И тем не менее одинокие эскаписты порождаются самим производством. Это новые надомники, сидящие за персональными компьютерами. Это пожизненно безработные, которые не в состоянии ужиться с социопланктоном ни в каких формах, все те, кто смог вырваться из среды захватившей власть мелкой буржуазии, из среды, где Dasein уже не пребывает в заброшенности, а, что гораздо хуже, перевоспитывается с утратой диверсионно-подрывной миссии, но с сохранением всей одомашненной шпионской атрибутики.

Беспросветная мелкобуржуазность опустилась на современное общество, как завеса, тотально загрязнив человеческую среду, как внешнюю, так и внутреннюю, включая отношения по поводу производства и вообще по поводу вещей – экономику, политику, эстетику.
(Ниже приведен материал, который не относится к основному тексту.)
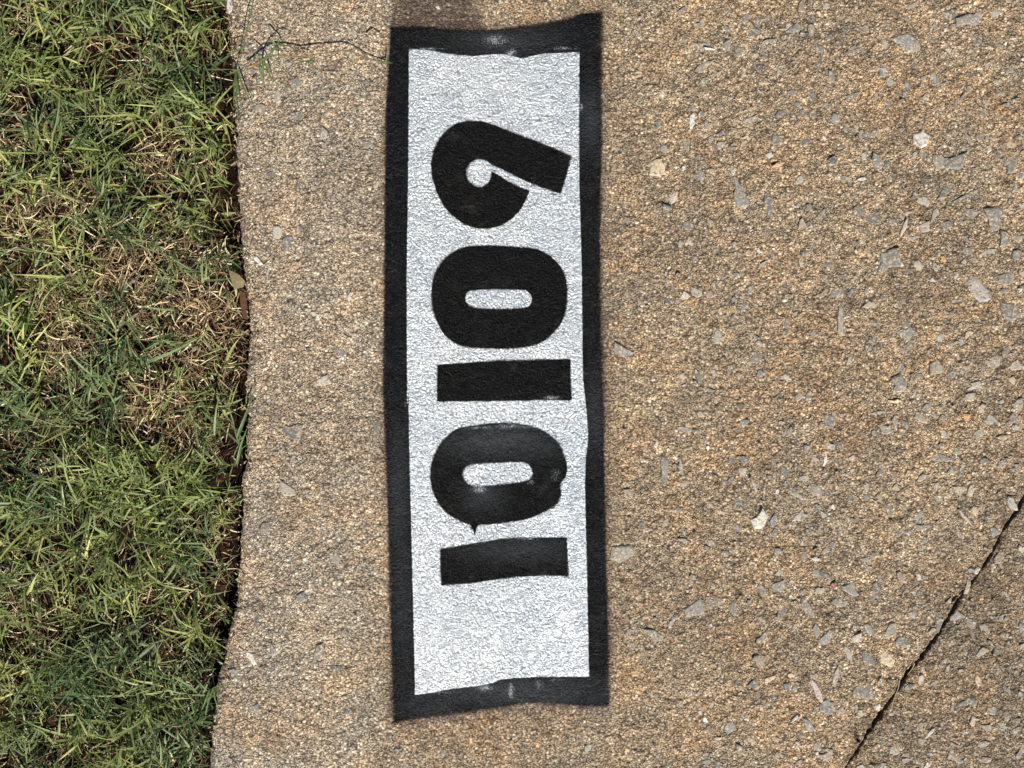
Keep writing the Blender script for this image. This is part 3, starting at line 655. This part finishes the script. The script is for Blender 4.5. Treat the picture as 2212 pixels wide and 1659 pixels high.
# dry thatch: thin curled straws lying low
def thatch(n, hi):
    x = rng.uniform(-.75, -.17, n); y = rng.uniform(-.70, .70, n)
    px, py = x / S + 1106, 829.5 - y / S; d = edge_w(y) - x
    dr = dryness(px, py)
    ok = (d > .002) & (rng.random(n) < np.where(d < .010, .10, .07 + .85 * dr))
    x, y, d, dr = x[ok], y[ok], d[ok], dr[ok]; n = len(x)
    z = soil_h(x, y) + rng.uniform(0, 1, n) * (.004 + hi * np.clip(dr, 0, 1))
    ln = rng.uniform(.005, .022, n); az = rng.uniform(0, 2 * np.pi, n)
    over = x + np.cos(az) * ln > edge_w(y) + .001
    az[over] = np.pi - az[over]
    co, f, k = ribbons(np.stack([x, y, z], -1), np.stack([rng.uniform(-.1, .45, n), az], -1), ln, rng.uniform(.00045, .0012, n), rng.uniform(0, .7, n), rng.normal(0, .9, n), 6, fold=.5)
    m = rng.random(n)[:, None]
    pal = np.where(m < .36, np.array([[.33, .23, .13]]), np.where(m < .54, np.array([[.62, .50, .30]]), np.where(m < .90, np.array([[.15, .09, .05]]), np.array([[.74, .66, .46]]))))
    return co, f, np.repeat(pal * (1 + rng.normal(0, .14, (n, 1))), k, 0)
a_, b_, c_ = thatch(180000, .010)
_y = rng.uniform(-.6, .6, 900); _d = rng.exponential(.004, 900); _x = edge_w(_y) + _d - .001
co, f, k = ribbons(np.stack([_x, _y, prof(_x) + rel.mean() + .0008 + rng.uniform(0, .0012, 900)], -1), np.stack([rng.uniform(-.05, .12, 900), rng.uniform(0, 6.283, 900)], -1), rng.uniform(.001, .0075, 900) * np.where(rng.random(900) < .5, .5, 1), rng.uniform(.0004, .0013, 900), rng.uniform(0, .15, 900), rng.normal(0, .8, 900), 6, fold=.3)
_m = rng.random(900)[:, None]; _p = np.where(_m < .55, [[.07, .035, .02]], np.where(_m < .8, [[.30, .22, .13]], [[.55, .46, .30]]))
b_ = np.concatenate([b_, f + len(a_)]); a_ = np.concatenate([a_, co]); c_ = np.concatenate([c_, np.repeat(_p, k, 0)])
dry = mesh_obj("dry_grass", a_, b_, M_DRY, smooth=True, cols=np.clip(c_, .01, .95))
tag(dry, "pale straw and dead stems matted among the green grass", "dry grass", kind='stuff')

# ------------------------------------------------------------------ grass runners lying over the kerb
def pth(ox, oy, k, pts, lifts):
    pts = np.array(pts, float); px, py = (ox + pts[:, 0] * k) / 1.8228, (oy + pts[:, 1] * k) / 1.8228
    out = []
    for a, b, l in zip(px, py, lifts):
        x, y, z = p2w(a, b, l * 1e-3); out.append((float(x), float(y), float(z)))
    return np.array(out)
def tube(path, r, nseg=6, sub=4, taper=1.0):
    P_ = np.asarray(path); m = len(P_)
    tt = np.linspace(0, m - 1, (m - 1) * sub + 1)
    # catmull-rom
    def cr(t):
        i = min(int(t), m - 2); f = t - i
        p0, p1, p2, p3 = P_[max(i - 1, 0)], P_[i], P_[i + 1], P_[min(i + 2, m - 1)]
        return .5 * ((2 * p1) + (-p0 + p2) * f + (2 * p0 - 5 * p1 + 4 * p2 - p3) * f * f + (-p0 + 3 * p1 - 3 * p2 + p3) * f ** 3)
    C_ = np.array([cr(t) for t in tt]); n = len(C_)
    T = np.gradient(C_, axis=0); T /= np.linalg.norm(T, axis=1)[:, None] + 1e-12
    up = np.array([0, 0, 1.]); Sd = np.cross(T, up); Sd /= np.linalg.norm(Sd, axis=1)[:, None] + 1e-9; N = np.cross(Sd, T)
    a = np.arange(nseg) / nseg * 2 * np.pi
    rr = r * np.linspace(1, taper, n)
    co = (C_[:, None] + rr[:, None, None] * (np.cos(a)[None, :, None] * Sd[:, None] + np.sin(a)[None, :, None] * N[:, None])).reshape(-1, 3)
    i = np.arange(n - 1)[:, None] * nseg; j = np.arange(nseg)[None]; j2 = (j + 1) % nseg
    f = np.stack([i + j, i + j2, i + nseg + j2, i + nseg + j], -1).reshape(-1, 4)
    return co, f
def leaf3(p0, p1, width, sag=.0015, n=6, side=0.0):
    p0, p1 = np.array(p0), np.array(p1); t = np.linspace(0, 1, n + 1)[:, None]
    C_ = p0 * (1 - t) + p1 * t; C_[:, 2] += (np.sin(t[:, 0] * np.pi)) * sag
    d = p1 - p0; sd_ = np.array([-d[1], d[0], 0]); sd_ /= np.linalg.norm(sd_) + 1e-9
    C_[:, :2] += (sd_[None, :2] * np.sin(t * np.pi) * side)
    tt = t[:, 0]; w = width * .5 * np.where(tt < .2, .6 + 2 * tt, ((1 - tt) / .8) ** .75); w[-1] = width * .01
    L = C_ - sd_ * w[:, None]; R = C_ + sd_ * w[:, None]; L[:, 2] += w * .5; R[:, 2] += w * .5
    co = np.stack([L, C_, R], 1).reshape(-1, 3); b = np.arange(n)[:, None] * 3
    f = np.concatenate([np.concatenate([b, b + 1, b + 4, b + 3], 1), np.concatenate([b + 1, b + 2, b + 5, b + 4], 1)])
    return co, f
def runner(label, stem_pts, lifts, leaves, O, stemcol, r=.00042):
    sp = pth(*O, stem_pts, lifts)
    root = empty("grass_runner", tuple(sp[0])); tag(root, label, "grass runner", "grass runners reaching over the kerb")
    def add(name, co, f, col):
        o = mesh_obj(name, co - sp[0], f, M_GRASS, root, smooth=True, cols=np.tile(col, (len(co), 1))); return o
    co, f = tube(sp, r, taper=.6); add("stem", co, f, stemcol)
    for (x0_, y0_, x1_, y1_, l0, l1, w) in leaves:
        q = pth(*O, [(x0_, y0_), (x1_, y1_)], [l0, l1])
        co, f = leaf3(q[0], q[1], w * 1e-3, side=random.uniform(-.0008, .0008))
        g_ = random.uniform(.8, 1.25); add("leaf", co, f, (.10 * g_, .16 * g_, .05 * g_))
O6 = (900, 0, .3165)
runner("thin brown runner lying across the kerb top to the corner of the painted plate",
       [(230, 830), (330, 790), (430, 740), (560, 690), (680, 690), (900, 705), (1050, 680), (1300, 650), (1480, 635), (1620, 680), (1750, 735), (1900, 770), (2000, 785)],
       [6, 9, 11, 12, 12, 11, 11, 10, 9, 7, 5, 3, 2],
       [(590, 560, 475, 475, 13, 14, 1.5), (590, 560, 820, 602, 13, 15, 1.5), (600, 560, 692, 692, 13, 11, 1.4), (600, 580, 500, 700, 13, 12, 1.0), (600, 560, 690, 470, 13, 15, .8), (580, 690, 330, 780, 12, 10, 1.1), (440, 745, 450, 1175, 11, 6, 1.7), (470, 830, 570, 1090, 10, 5, 1.3),
        (440, 750, 520, 960, 11, 8, 1.2), (640, 720, 500, 830, 12, 9, 1.2), (640, 760, 640, 920, 11, 7, .9), (380, 800, 410, 960, 10, 8, 1.1), (985, 765, 850, 790, 11, 10, 1.3), (985, 765, 1078, 690, 11, 13, 1.1), (985, 765, 1062, 805, 11, 10, 1.2),
        (1965, 770, 1990, 640, 3, 6, 1.1), (1900, 768, 2055, 792, 3, 2, 1.2), (1990, 780, 1985, 880, 3, 2, .8), (430, 740, 310, 640, 11, 13, 1.3), (440, 745, 640, 590, 11, 14, 1.2)], O6, (.20, .15, .06), .00065)
runner("tall green shoot standing at the top edge of the kerb with long leaves hanging down",
       [(330, -60), (310, 0), (280, 150), (240, 300), (210, 450), (180, 600), (110, 890)], [12, 14, 15, 15, 14, 12, 8],
       [(110, 890, 345, 1420, 8, 1.5, 1.4), (95, 900, 130, 1520, 8, 1.0, 1.6), (90, 900, 60, 1300, 8, 3, 1.4), (100, 890, -60, 950, 8, 4, 1.5), (110, 880, 10, 860, 9, 8, 1.5), (90, 900, 230, 1560, 8, 1, 1.1), (240, 300, 300, 290, 15, 16, .8), (180, 600, 20, 660, 12, 10, 1.3), (200, 500, 110, 520, 12, 12, 1.0), (60, 1290, 150, 1320, 4, 3, 1.2)], O6, (.13, .19, .09), .0005)
O2 = (0, 1100, .4973)
runner("single broad blade leaning out over the kerb edge halfway down", [(1860, 1480), (1880, 1400), (1890, 1300), (1900, 1220)], [-9, -4, 0, 2],
       [(1880, 1250, 2012, 885, 2, 7, 2.6), (1880, 1460, 1965, 1160, -2, 4, 2.2), (1890, 1300, 1640, 1080, 0, 2, 1.6), (1890, 1300, 1800, 1000, 0, 3, 1.5), (1880, 1380, 1990, 1290, -3, 2, 1.1)], O2, (.10, .14, .06), .0005)
O3 = (0, 2199, .4973)
runner("small tuft of blades poking over the kerb edge low down the picture", [(1600, 1080), (1660, 1040), (1700, 1020)], [-6, -1, 1],
       [(1690, 1025, 1850, 985, 1, 4, 1.7), (1690, 1025, 1790, 1075, 1, 2, 1.3), (1690, 1025, 1740, 1200, 1, -1, 1.4), (1690, 1025, 1620, 1300, 1, -2, 1.5), (1640, 1050, 1500, 900, -1, 2, 1.4), (1660, 1040, 1590, 1210, 0, -2, 1.6)], O3, (.12, .13, .06), .0005)

# ------------------------------------------------------------------ dry leaves at the edge, chips and straws in the joint
def slab(name, pts, thick, col, label, cat, lifts, mat, group=None):
    W = np.array([[float(v) for v in p2w(a, b, l * 1e-3)] for (a, b), l in zip(pts, lifts)])
    c0 = W.mean(0); n = len(W); W0 = W - c0
    top = W0.copy(); bot = W0.copy(); bot[:, 2] -= thick * 1e-3
    ins = W0 * .6; ins[:, 2] += .0002 + .00015 * rng.random(n)
    co = np.concatenate([bot, top, ins, [[0, 0, .0004]]]); i = np.arange(n); j = (i + 1) % n
    q = np.concatenate([np.stack([i, j, n + j, n + i], -1), np.stack([n + i, n + j, 2 * n + j, 2 * n + i], -1)]); t = np.stack([2 * n + i, 2 * n + j, np.full(n, 3 * n)], -1)
    o = mesh_obj(name, co, [q, t, i[::-1][None]], mat, cols=np.tile(col, (len(co), 1))); o.location = c0
    tag(o, label, cat, group); return o
def cv(ox, oy, k, pts): return [((ox + a * k) / 1.8228, (oy + b * k) / 1.8228) for a, b in pts]
slab("dry_leaf", cv(900, 1000, .2712, [(0, 235), (60, 255), (150, 300), (240, 395), (215, 480), (150, 500), (90, 500), (45, 420)]), .2, (.21, .165, .09), "flat tan dead leaf caught between lawn and kerb", "dead leaf", [1, 1, 1.5, 1.5, .5, 0, 0, 0], M_DRY, "dead leaves at the kerb edge")
slab("dry_leaf", cv(900, 1000, .2712, [(150, 530), (200, 500), (235, 520), (262, 680), (285, 860), (260, 960), (215, 930), (175, 760)]), .3, (.11, .055, .03), "long curled brown dead leaf just below the tan one", "dead leaf", [-1, 0, .5, .5, 0, -2, -3, -2], M_DRY, "dead leaves at the kerb edge")
slab("stone_chip", cv(2932, 2199, .4973, [(1815, 95), (1850, 65), (1868, 80), (1845, 125), (1820, 122)]), 1.5, (.55, .50, .42), "small pale chip lodged highest in the joint", "stone chip", [.3] * 5, M_STONE, "pale bits lodged in the joint")
slab("stone_chip", cv(2932, 2199, .4973, [(1762, 165), (1788, 180), (1790, 215), (1765, 280), (1735, 282), (1745, 240), (1758, 200)]), 1.5, (.42, .34, .25), "longer tan chip lodged in the joint beside its widest gap", "stone chip", [.4] * 7, M_STONE, "pale bits lodged in the joint")
for lab, P_ in (("short straw lying in the joint about halfway down its visible length", [(1345, 830), (1325, 875), (1290, 920)]), ("longer straw leaning along the side of the joint", [(1225, 965), (1215, 1030), (1190, 1090), (1165, 1180)])):
    w_ = pth(2932, 2199, .4973, P_, [.6] * len(P_)); c0 = w_[0].copy()
    co, f = tube(w_ - c0, .00045, taper=.4)
    o = mesh_obj("straw", co, f, M_DRY, smooth=True, cols=np.tile((.50, .42, .26), (len(co), 1))); o.location = c0
    tag(o, lab, "straw", "straws in the joint")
Все эти сферы репрезентации скроены сегодня именно по мерке маленького человека, соответственно в производстве доминирует интрига, в политике – политкорректность, в сфере массового вкуса – гламур. Ни то, ни другое, ни третье для восходящего и способного к преобразованиям класса неприемлемо. И новый формирующийся пролетариат будет опознаваться по этим трем «анти». Или в позитивной формулировке: новая сверхзадача в экономике, прямодушие без камуфляжа в политике, равнодушие к воплям в эстетике.